I'm not defending Apple, but I am suggesting that our knee-jerk reactions be tempered by reality and how other companies have performed under similar situations.


I'm hope you were able to understand the grey vs. green! I suppose they could have used blinking text. Better yet, blinking red text with double strike-throughs. And, an auto-play theme song with the player controllers hidden in the footer. Anything to make it more obvious so we don't get misled into thinking grey actually meant: "This service is actually functioning, just ignore the bright green, those mean that the service is also functioning. At Apple, we think different and that starts with using two colors that mean the same thing so as to give an image that we're perfect and never make mistakes."

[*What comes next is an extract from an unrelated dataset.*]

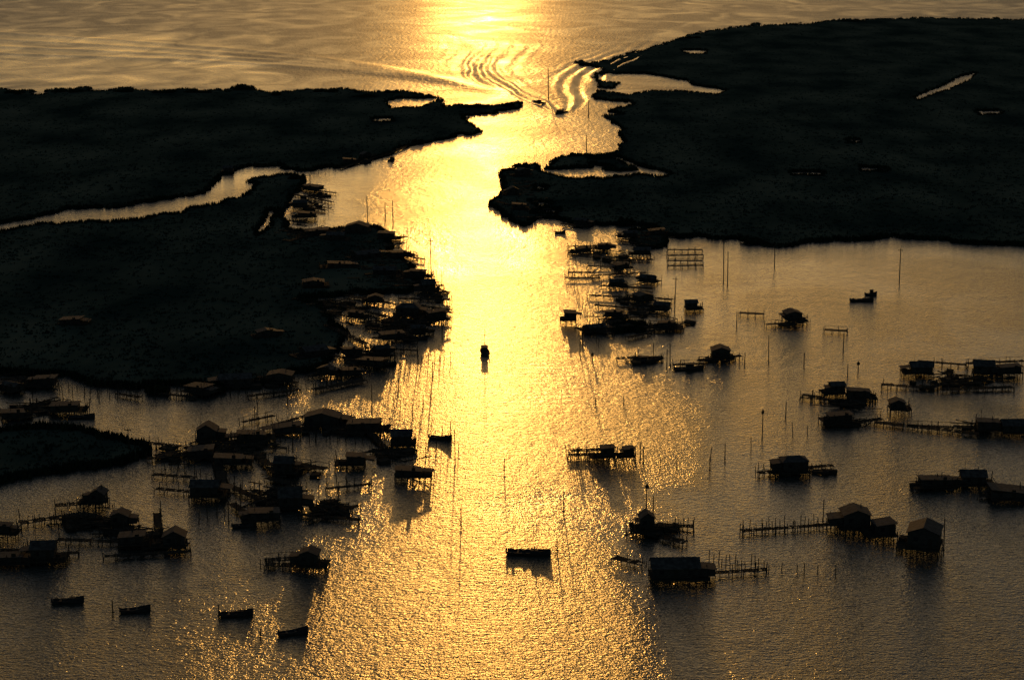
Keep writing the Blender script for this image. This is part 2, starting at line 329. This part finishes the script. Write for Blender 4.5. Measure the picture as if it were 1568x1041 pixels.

Better than nothing and that's what we had before...nothing.


Glad that they have this page now


I created a Ruby gem/command line tool that pulls the ADC status page and returns a pretty output:

https://github.com/imkmf/adc


Apple created a status page to show the recovery progress.


I see iTunes Connect is still up. Does that mean that apps can still be submitted, assuming you all ready have the needed provisioning and certs?


IC is a much older application. I wish they would rewrite it though because it sucks bigtime.


I submitted an app 1 week ago. This morning a received an e-mail stating the approval process is delayed. No other details.


Yes, I updated an app today and submitted it without any issue.


Does anyone know when the current iOS beta expires? If they don't get it together by then, going to be a lot of sad eager adopters...


A month from now, or so.


Also, developers are told that they should not install iOS 7 on a mission critical device, and should only use it on a development device.


But you can downgrade an iOS 7 device to iOS 6 using iTunes, so I even if iOS 7 did expire, it's not the end of the world.


The OTA update to beta 3 from previous betas still works, so pushing beta 4 via that probably wouldn't be an issue.